Your instructions: Locate the word "this" in the data below, then copy every line that holds it.

Data lines:
◆ ◆ ◆ ◆ ◆

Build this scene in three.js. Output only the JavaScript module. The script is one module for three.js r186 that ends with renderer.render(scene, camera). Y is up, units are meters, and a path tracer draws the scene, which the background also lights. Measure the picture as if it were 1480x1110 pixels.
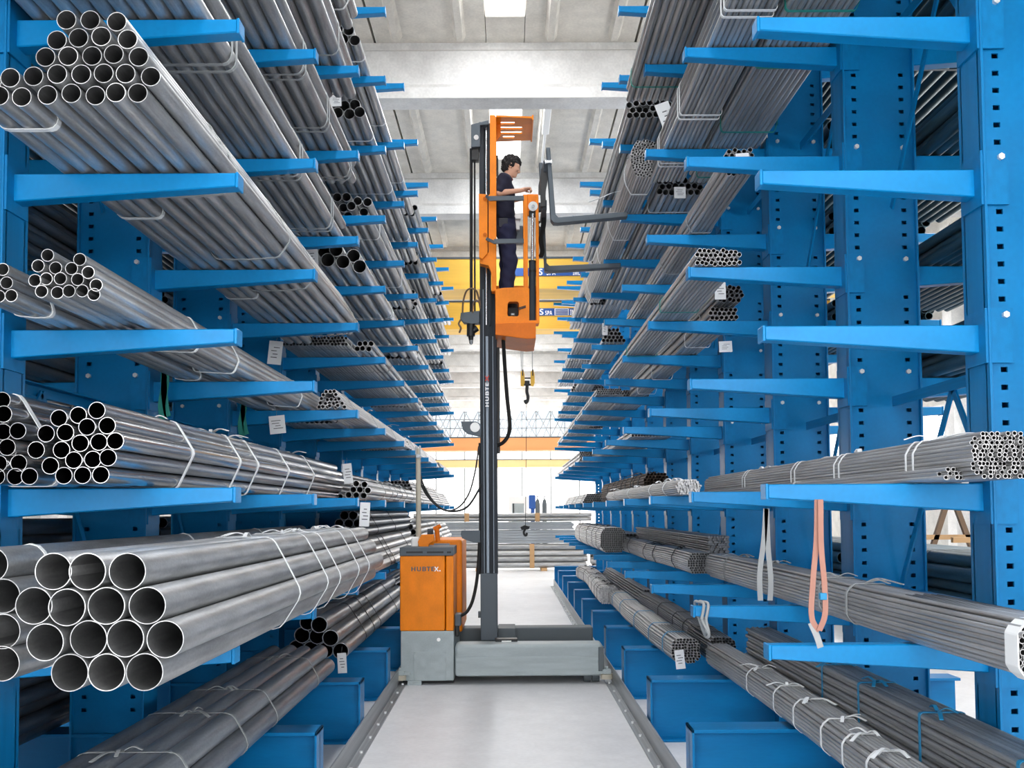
import * as THREE from 'three';
import { RectAreaLightUniformsLib } from 'three/addons/lights/RectAreaLightUniformsLib.js';
import { RoundedBoxGeometry } from 'three/addons/geometries/RoundedBoxGeometry.js';
import { mergeGeometries } from 'three/addons/utils/BufferGeometryUtils.js';
import { FontLoader } from 'three/addons/loaders/FontLoader.js';
import { TextGeometry } from 'three/addons/geometries/TextGeometry.js';

// ------------------------------------------------------------------ camera, renderer, light
const W = 1480, H = 1110, F = 1454.03, SHIFT = 110.47, EYE = 2.022;
const PITCH = 0.05, YAW = 0.0043, ROLL = 0.006;
const scene = new THREE.Scene();
const camera = new THREE.PerspectiveCamera(2 * Math.atan(H / 2 / F) * 180 / Math.PI, W / H, 0.1, 300);
camera.position.set(0, EYE, 0);
camera.rotation.order = 'YXZ';
camera.rotation.set(PITCH, -YAW, -ROLL);
camera.setViewOffset(W, H, 0, -SHIFT, W, H);
camera.updateProjectionMatrix();
scene.add(camera);
const renderer = new THREE.WebGLRenderer({ antialias: true });
renderer.toneMapping = THREE.LinearToneMapping;
renderer.toneMappingExposure = 1.12;
renderer.shadowMap.enabled = true;
scene.background = new THREE.Color(0.75, 0.85, 1.0);
RectAreaLightUniformsLib.init();

const HALL = { x: 11, z0: 9, z1: -70, roof: 9.74 };          // half width, behind the camera, far gable, underside of the roof
const L_SKY = 24, L_SIDE_FILL = { '-1': 3, 1: 8 }, L_FRONT_FILL = 2.6, L_GABLE = 4.4, L_WALLWIN = { '-1': 1.5, 1: 5 };
function rectLight(x, y, z, w, h, tx, ty, tz, intensity, color = 0xffffff) {
  const l = new THREE.RectAreaLight(color, intensity, w, h);
  l.position.set(x, y, z); l.lookAt(tx, ty, tz); scene.add(l);
  return l;
}
// daylight: roof lights over this aisle, the far glazed gable; added fill: unseen side roof lights, glowing wall behind the camera
for (let k = -1; k < 12; k++) {
  const zc = -(12.8 + 6.4 * (k - 1)) + 3.2 - 3.2;
  rectLight(0, HALL.roof - 0.02, zc, 0.6, 4.3, 0, 0, zc, L_SKY, 0xfafcff);
}
for (const s of [-1, 1]) for (const zc of [2, -11, -24, -37, -50, -63])
  rectLight(s * 7.2, HALL.roof - 0.05, zc, 2.0, 9.5, s * 7.2, 0, zc, L_SIDE_FILL[s], 0xf6faff);
rectLight(0, 4.4, HALL.z0 - 0.25, 15, 7.4, 0, 4.4, -5, L_FRONT_FILL, 0xfbfcff);
rectLight(0, 4.5, HALL.z1 + 0.3, 18, 7.6, 0, 4.5, 0, L_GABLE, 0xffffff);
for (const s of [-1, 1]) for (const zc of [-6, -18, -30])
  rectLight(s * (HALL.x - 0.1), 3.6, zc, 9, 1.9, 0, 3.4, zc, L_WALLWIN[s], 0xffffff);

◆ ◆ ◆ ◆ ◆

Correct answer:
Build this scene in three.js. Output only the JavaScript module. The script is one module for three.js r186 that ends with renderer.render(scene, camera). Y is up, units are meters, and a path tracer draws the scene, which the background also lights. Measure the picture as if it were 1480x1110 pixels.
// daylight: roof lights over this aisle, the far glazed gable; added fill: unseen side roof lights, glowing wall behind the camera